**What you have to do:** Retype nothing but the lines from the start of the material up to and including the line with "SC = bpy.context.scene". Pictures don't belong in the copy.

=== Recorded information ===

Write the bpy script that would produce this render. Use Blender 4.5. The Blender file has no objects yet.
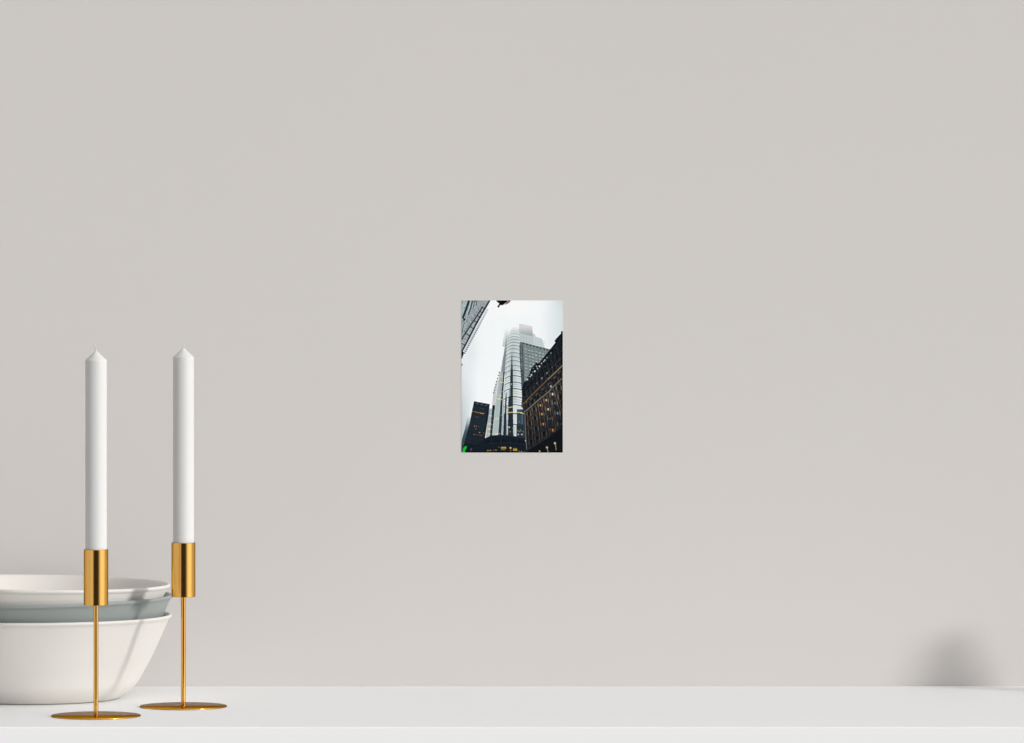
import bpy, bmesh, math
import numpy as np
from mathutils import Vector

C = bpy.context.scene.collection
SC = bpy.context.scene

# ------------------------------------------------------------------ camera
F_PX, HORIZON = 4820.0, 310.0          # focal length in pixels, eye level row
CAM_H = 0.4062                          # eye height above the shelf top
WALL_Y = 5.207                          # the wall plane
cam_d = bpy.data.cameras.new('camera')
cam = bpy.data.objects.new('camera', cam_d)
C.objects.link(cam)
cam.location = (0, 0, CAM_H)
cam.rotation_euler = (math.pi / 2, 0, 0)
cam_d.sensor_width = 36
cam_d.sensor_fit = 'HORIZONTAL'
cam_d.lens = 36 * F_PX / 1024
cam_d.shift_y = -(371.5 - HORIZON) / 1024
cam_d.clip_start = 0.05
cam_d.clip_end = 60
SC.camera = cam

# ------------------------------------------------------------------ world: a soft bright room, dim behind the viewer
W = bpy.data.worlds.new('world')
SC.world = W
W.use_nodes = True
nt = W.node_tree
nt.nodes.clear()
out = nt.nodes.new('ShaderNodeOutputWorld')
bg = nt.nodes.new('ShaderNodeBackground')
tc = nt.nodes.new('ShaderNodeTexCoord')
sep = nt.nodes.new('ShaderNodeSeparateXYZ')
nt.links.new(tc.outputs['Generated'], sep.inputs[0])
neg = nt.nodes.new('ShaderNodeMath'); neg.operation = 'MULTIPLY'; neg.inputs[1].default_value = -1
nt.links.new(sep.outputs['Y'], neg.inputs[0])
azi = nt.nodes.new('ShaderNodeMath'); azi.operation = 'ARCTAN2'       # 0 faces the viewer, positive to the right
nt.links.new(sep.outputs['X'], azi.inputs[0])
nt.links.new(neg.outputs[0], azi.inputs[1])
mr = nt.nodes.new('ShaderNodeMapRange')
mr.inputs['From Min'].default_value = -math.pi
mr.inputs['From Max'].default_value = math.pi
nt.links.new(azi.outputs[0], mr.inputs['Value'])
ramp = nt.nodes.new('ShaderNodeValToRGB')
ROOM = [(-180, 0.5), (-112, 0.55), (-88, 0.66), (-60, 0.66), (-26, 0.8), (-16, 0.02), (27, 0.02), (44, 0.8), (75, 1.25), (100, 0.9), (180, 0.5)]
cr = ramp.color_ramp
cr.elements[0].position, cr.elements[1].position = 0.0, 1.0
for el, val in ((cr.elements[0], ROOM[0][1]), (cr.elements[1], ROOM[-1][1])):
    el.color = (val, val, val, 1)
for deg, val in ROOM[1:-1]:
    cr.elements.new((deg + 180) / 360).color = (val, val, val, 1)
nt.links.new(mr.outputs['Result'], ramp.inputs['Fac'])
up = nt.nodes.new('ShaderNodeMapRange')                               # the pale ceiling overhead
up.interpolation_type = 'SMOOTHSTEP'
up.inputs['From Min'].default_value = 0.14
up.inputs['From Max'].default_value = 0.5
nt.links.new(sep.outputs['Z'], up.inputs['Value'])
mixw = nt.nodes.new('ShaderNodeMix'); mixw.data_type = 'RGBA'
nt.links.new(up.outputs['Result'], mixw.inputs['Factor'])
nt.links.new(ramp.outputs['Color'], mixw.inputs['A'])
side = nt.nodes.new('ShaderNodeMapRange')
for key, val in (('From Min', -0.6), ('From Max', 0.6), ('To Min', 0.1), ('To Max', 1.47)):
    side.inputs[key].default_value = val
nt.links.new(sep.outputs['X'], side.inputs['Value'])
nt.links.new(side.outputs['Result'], mixw.inputs['B'])
down = nt.nodes.new('ShaderNodeMapRange')                             # the pale sunlit floor below
down.interpolation_type = 'SMOOTHSTEP'
down.inputs['From Min'].default_value = -0.15
down.inputs['From Max'].default_value = -0.5
nt.links.new(sep.outputs['Z'], down.inputs['Value'])
mixf = nt.nodes.new('ShaderNodeMix'); mixf.data_type = 'RGBA'
nt.links.new(down.outputs['Result'], mixf.inputs['Factor'])
nt.links.new(mixw.outputs['Result'], mixf.inputs['A'])
mixf.inputs['B'].default_value = (0.44, 0.432, 0.42, 1)
nt.links.new(mixf.outputs['Result'], bg.inputs['Color'])
bg.inputs['Strength'].default_value = 1.0
nt.links.new(bg.outputs['Background'], out.inputs['Surface'])

# ------------------------------------------------------------------ key light: low soft daylight from the right
sd = bpy.data.lights.new('daylight', 'SUN')
sun = bpy.data.objects.new('daylight', sd)
C.objects.link(sun)
AZ, EL = math.radians(57), math.radians(12.5)
L = Vector((math.sin(AZ) * math.cos(EL), -math.cos(AZ) * math.cos(EL), math.sin(EL)))
sun.rotation_euler = L.to_track_quat('Z', 'Y').to_euler()
sun.location = (3, 3, 2)
sd.energy = 1.9
sd.angle = math.radians(8.5)
sd.color = (1.0, 0.995, 0.985)

SC.cycles.caustics_reflective = False
SC.view_settings.view_transform = 'Standard'
SC.view_settings.look = 'None'
SC.view_settings.gamma = 1
SC.view_settings.use_curve_mapping = False
SC.view_settings.exposure = 0.09


# ------------------------------------------------------------------ helpers
def srgb(r, g, b):
    def f(c):
        c /= 255.0
        return c / 12.92 if c <= 0.04045 else ((c + 0.055) / 1.055) ** 2.4
    return (f(r), f(g), f(b), 1)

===

**Task response:**
Write the bpy script that would produce this render. Use Blender 4.5. The Blender file has no objects yet.
import bpy, bmesh, math
import numpy as np
from mathutils import Vector

C = bpy.context.scene.collection
SC = bpy.context.scene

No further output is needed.